-- BEGIN Items --

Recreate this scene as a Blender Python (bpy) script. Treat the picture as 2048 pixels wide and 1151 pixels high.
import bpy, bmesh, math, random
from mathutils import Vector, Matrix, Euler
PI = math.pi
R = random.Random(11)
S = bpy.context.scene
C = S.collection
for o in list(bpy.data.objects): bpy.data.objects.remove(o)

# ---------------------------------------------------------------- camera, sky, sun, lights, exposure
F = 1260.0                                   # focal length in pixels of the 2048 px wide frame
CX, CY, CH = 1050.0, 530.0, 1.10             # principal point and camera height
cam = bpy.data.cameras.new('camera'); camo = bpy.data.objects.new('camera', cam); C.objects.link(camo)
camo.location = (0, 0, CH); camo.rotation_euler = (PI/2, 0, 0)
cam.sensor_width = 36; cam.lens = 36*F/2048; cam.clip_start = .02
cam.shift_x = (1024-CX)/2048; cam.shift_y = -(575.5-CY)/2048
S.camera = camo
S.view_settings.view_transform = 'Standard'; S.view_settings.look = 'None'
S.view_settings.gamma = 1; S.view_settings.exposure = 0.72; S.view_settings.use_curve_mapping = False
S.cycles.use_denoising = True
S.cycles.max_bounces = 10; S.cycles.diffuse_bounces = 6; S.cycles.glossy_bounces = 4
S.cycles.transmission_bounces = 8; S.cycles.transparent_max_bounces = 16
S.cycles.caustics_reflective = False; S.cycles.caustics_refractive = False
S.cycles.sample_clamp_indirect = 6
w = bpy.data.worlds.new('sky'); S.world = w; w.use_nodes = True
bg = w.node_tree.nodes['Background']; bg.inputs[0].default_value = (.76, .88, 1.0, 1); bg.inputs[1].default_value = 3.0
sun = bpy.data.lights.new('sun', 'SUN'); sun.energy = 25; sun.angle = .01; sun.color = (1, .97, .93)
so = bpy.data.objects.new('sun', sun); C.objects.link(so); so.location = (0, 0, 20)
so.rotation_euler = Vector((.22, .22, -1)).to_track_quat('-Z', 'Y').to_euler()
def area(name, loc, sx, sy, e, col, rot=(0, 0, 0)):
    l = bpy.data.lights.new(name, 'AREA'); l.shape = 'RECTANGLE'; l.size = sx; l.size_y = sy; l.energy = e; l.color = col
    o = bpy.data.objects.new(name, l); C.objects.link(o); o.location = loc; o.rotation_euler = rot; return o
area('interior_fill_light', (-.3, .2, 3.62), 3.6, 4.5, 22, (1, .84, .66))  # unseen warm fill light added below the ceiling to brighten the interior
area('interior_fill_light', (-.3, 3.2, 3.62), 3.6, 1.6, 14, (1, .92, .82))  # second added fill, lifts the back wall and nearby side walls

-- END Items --
-- BEGIN Items --

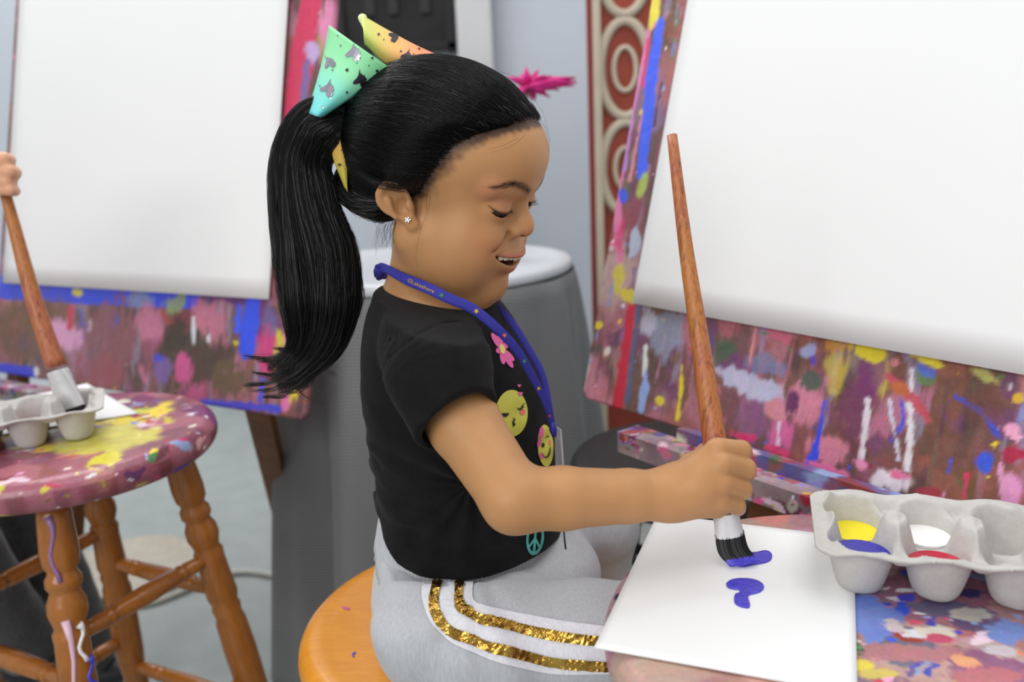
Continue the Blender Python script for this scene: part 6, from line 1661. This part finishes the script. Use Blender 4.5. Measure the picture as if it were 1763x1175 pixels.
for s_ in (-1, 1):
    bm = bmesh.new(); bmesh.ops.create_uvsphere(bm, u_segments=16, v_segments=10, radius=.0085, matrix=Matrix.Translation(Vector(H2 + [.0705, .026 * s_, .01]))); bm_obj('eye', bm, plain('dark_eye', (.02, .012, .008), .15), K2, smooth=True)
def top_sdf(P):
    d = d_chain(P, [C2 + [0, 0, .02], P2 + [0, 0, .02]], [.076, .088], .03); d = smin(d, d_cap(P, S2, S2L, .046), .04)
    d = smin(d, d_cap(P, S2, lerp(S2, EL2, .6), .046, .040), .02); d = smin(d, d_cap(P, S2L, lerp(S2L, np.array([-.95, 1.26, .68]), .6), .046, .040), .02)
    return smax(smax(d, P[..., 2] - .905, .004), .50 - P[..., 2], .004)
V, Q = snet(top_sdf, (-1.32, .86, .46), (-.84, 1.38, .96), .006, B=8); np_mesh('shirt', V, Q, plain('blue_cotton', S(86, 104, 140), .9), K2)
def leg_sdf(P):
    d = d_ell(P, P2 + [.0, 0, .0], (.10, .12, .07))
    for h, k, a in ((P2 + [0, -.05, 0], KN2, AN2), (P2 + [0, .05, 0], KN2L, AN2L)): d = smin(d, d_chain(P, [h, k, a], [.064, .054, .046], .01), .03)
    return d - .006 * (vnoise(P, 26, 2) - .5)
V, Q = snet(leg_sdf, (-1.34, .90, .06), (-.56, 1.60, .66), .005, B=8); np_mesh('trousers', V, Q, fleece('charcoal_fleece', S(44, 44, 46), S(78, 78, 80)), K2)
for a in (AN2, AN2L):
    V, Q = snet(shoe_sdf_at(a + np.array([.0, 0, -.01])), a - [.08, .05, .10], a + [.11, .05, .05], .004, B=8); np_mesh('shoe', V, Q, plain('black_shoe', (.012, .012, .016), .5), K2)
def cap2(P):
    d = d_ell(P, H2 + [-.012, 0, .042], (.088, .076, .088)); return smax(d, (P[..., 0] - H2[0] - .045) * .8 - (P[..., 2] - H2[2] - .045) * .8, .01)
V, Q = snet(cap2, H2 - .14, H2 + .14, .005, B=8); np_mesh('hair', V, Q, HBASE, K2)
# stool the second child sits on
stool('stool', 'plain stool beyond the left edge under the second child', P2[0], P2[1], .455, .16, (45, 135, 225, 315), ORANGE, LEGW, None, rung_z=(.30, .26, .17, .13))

-- END Items --
-- BEGIN Items --

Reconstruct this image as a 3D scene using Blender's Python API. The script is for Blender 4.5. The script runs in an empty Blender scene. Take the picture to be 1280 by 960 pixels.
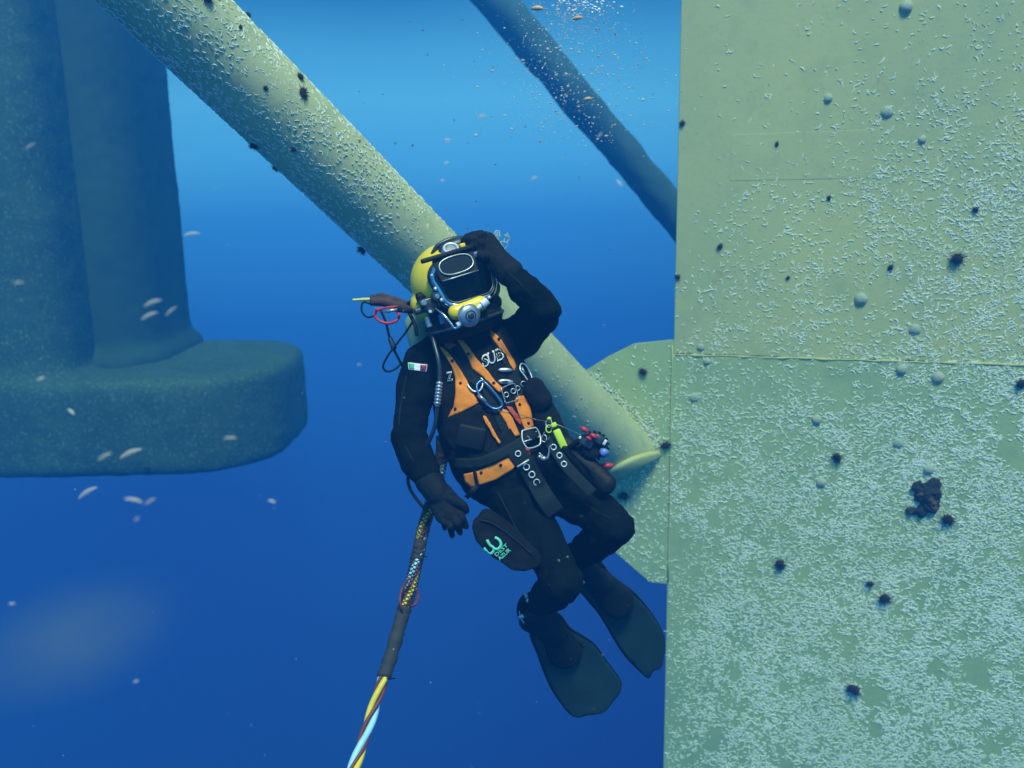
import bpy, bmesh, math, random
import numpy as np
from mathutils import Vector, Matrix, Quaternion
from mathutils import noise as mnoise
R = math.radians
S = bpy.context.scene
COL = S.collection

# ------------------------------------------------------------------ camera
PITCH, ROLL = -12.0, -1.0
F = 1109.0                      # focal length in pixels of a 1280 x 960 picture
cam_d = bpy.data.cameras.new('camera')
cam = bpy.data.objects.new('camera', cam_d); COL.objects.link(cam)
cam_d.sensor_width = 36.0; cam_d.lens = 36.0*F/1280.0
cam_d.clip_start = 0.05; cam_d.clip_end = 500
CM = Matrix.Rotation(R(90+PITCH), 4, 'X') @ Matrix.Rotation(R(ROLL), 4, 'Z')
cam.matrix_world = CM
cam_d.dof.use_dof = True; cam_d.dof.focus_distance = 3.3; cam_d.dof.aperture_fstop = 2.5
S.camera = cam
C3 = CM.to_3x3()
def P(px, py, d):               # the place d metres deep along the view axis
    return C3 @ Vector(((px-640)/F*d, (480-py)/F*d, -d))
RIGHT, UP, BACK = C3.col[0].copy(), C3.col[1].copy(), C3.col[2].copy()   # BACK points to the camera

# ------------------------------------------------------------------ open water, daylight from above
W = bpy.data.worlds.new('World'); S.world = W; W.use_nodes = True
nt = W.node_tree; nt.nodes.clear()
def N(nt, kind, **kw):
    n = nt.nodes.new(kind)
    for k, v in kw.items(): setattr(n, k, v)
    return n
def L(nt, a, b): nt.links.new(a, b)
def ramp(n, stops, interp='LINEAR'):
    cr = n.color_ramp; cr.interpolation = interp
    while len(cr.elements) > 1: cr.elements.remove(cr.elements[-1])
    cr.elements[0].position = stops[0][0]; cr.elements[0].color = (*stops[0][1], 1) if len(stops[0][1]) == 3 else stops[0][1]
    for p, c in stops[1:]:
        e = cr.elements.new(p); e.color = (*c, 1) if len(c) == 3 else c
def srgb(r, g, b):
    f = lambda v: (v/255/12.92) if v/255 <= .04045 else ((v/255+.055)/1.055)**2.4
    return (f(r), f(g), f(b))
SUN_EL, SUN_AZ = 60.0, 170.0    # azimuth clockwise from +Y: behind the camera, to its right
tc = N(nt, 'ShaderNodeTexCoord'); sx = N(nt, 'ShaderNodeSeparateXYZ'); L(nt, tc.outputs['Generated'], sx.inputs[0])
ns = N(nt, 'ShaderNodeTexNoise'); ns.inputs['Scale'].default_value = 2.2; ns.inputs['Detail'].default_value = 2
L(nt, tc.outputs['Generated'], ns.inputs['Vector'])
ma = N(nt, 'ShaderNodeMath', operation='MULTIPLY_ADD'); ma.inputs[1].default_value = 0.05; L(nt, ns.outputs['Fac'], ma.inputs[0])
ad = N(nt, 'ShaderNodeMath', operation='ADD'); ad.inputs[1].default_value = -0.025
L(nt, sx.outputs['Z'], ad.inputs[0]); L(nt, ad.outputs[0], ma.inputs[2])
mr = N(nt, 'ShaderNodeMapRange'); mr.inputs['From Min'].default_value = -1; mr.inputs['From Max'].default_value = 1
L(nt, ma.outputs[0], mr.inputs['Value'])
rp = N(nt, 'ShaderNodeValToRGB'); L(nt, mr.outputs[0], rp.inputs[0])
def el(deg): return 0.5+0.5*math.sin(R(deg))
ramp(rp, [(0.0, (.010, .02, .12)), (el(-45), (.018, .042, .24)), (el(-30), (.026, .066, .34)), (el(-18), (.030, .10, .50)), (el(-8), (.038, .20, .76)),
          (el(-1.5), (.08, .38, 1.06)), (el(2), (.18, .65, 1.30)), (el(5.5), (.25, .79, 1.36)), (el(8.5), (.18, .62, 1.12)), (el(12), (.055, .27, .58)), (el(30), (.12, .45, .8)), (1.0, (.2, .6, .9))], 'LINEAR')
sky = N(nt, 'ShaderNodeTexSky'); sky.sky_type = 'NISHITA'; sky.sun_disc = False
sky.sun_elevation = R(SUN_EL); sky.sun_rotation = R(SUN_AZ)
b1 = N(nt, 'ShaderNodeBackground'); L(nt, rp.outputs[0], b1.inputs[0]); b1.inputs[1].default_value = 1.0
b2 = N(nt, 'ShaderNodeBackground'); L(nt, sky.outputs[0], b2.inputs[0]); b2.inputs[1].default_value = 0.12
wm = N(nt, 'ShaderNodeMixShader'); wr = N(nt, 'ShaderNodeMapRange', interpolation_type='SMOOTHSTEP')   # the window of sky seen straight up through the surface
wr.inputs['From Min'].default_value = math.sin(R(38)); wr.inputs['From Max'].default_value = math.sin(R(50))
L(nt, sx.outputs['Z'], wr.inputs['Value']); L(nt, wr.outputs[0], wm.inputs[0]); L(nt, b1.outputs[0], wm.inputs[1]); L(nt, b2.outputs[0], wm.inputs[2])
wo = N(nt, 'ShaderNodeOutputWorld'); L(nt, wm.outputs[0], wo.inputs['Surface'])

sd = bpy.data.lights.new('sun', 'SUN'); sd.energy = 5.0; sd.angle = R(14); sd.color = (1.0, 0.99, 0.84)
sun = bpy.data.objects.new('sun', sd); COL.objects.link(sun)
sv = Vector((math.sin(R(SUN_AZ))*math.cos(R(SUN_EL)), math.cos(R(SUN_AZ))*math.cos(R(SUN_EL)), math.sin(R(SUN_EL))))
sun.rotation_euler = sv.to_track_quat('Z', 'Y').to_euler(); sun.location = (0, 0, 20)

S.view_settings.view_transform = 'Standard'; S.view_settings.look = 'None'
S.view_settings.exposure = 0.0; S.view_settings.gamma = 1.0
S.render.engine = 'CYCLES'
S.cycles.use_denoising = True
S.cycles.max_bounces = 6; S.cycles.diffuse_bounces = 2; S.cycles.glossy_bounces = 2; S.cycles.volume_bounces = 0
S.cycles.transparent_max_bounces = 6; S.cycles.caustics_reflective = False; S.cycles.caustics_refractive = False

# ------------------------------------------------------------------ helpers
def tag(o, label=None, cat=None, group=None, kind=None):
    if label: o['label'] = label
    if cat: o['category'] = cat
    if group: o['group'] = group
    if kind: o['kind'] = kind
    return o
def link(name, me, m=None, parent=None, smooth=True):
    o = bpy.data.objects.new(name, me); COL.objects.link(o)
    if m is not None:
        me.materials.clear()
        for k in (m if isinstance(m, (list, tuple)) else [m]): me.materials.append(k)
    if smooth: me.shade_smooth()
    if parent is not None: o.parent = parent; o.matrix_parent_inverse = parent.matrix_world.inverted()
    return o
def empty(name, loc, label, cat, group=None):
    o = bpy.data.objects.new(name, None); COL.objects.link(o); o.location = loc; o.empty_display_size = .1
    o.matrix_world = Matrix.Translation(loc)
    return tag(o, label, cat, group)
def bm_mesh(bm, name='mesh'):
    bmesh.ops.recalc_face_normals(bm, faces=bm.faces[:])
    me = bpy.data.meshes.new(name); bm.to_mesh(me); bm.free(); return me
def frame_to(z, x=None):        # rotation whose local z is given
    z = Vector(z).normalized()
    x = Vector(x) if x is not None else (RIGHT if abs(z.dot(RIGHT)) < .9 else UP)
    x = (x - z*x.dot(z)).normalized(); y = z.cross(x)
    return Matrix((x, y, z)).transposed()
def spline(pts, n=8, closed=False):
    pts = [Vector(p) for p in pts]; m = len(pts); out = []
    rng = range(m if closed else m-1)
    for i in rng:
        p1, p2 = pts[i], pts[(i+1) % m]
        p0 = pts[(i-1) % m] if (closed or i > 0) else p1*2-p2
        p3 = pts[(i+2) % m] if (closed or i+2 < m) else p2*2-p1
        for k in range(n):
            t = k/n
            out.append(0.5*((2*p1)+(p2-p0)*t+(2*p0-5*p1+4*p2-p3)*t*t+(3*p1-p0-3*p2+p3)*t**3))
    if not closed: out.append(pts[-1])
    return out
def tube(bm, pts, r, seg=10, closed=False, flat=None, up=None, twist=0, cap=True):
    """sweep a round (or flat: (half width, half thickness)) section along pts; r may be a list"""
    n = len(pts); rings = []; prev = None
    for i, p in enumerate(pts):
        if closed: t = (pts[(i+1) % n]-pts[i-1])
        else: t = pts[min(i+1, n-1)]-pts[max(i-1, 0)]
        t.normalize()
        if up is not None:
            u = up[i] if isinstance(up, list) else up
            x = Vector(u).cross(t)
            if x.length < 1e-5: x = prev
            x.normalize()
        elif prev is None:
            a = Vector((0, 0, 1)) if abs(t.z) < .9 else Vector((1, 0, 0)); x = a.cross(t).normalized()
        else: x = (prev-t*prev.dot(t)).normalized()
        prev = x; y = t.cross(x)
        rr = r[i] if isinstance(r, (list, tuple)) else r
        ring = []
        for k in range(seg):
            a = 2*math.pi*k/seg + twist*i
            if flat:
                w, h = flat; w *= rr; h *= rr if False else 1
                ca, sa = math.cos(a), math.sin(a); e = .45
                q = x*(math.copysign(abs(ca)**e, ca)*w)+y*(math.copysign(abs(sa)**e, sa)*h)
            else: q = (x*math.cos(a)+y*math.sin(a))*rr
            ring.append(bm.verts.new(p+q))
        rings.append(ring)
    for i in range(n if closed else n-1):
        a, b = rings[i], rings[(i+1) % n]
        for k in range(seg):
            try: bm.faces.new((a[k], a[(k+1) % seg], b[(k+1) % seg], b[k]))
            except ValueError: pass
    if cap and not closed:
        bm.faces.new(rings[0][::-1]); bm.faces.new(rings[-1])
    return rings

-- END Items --

What the exercise asks » Only the lines from the one bearing "Reconstruct this image" to the one bearing "RIGHT, UP, BACK", both included, should be restated word for word, with pictures left out.

Worked answer »
Reconstruct this image as a 3D scene using Blender's Python API. The script is for Blender 4.5. The script runs in an empty Blender scene. Take the picture to be 1280 by 960 pixels.
import bpy, bmesh, math, random
import numpy as np
from mathutils import Vector, Matrix, Quaternion
from mathutils import noise as mnoise
R = math.radians
S = bpy.context.scene
COL = S.collection

# ------------------------------------------------------------------ camera
PITCH, ROLL = -12.0, -1.0
F = 1109.0                      # focal length in pixels of a 1280 x 960 picture
cam_d = bpy.data.cameras.new('camera')
cam = bpy.data.objects.new('camera', cam_d); COL.objects.link(cam)
cam_d.sensor_width = 36.0; cam_d.lens = 36.0*F/1280.0
cam_d.clip_start = 0.05; cam_d.clip_end = 500
CM = Matrix.Rotation(R(90+PITCH), 4, 'X') @ Matrix.Rotation(R(ROLL), 4, 'Z')
cam.matrix_world = CM
cam_d.dof.use_dof = True; cam_d.dof.focus_distance = 3.3; cam_d.dof.aperture_fstop = 2.5
S.camera = cam
C3 = CM.to_3x3()
def P(px, py, d):               # the place d metres deep along the view axis
    return C3 @ Vector(((px-640)/F*d, (480-py)/F*d, -d))
RIGHT, UP, BACK = C3.col[0].copy(), C3.col[1].copy(), C3.col[2].copy()   # BACK points to the camera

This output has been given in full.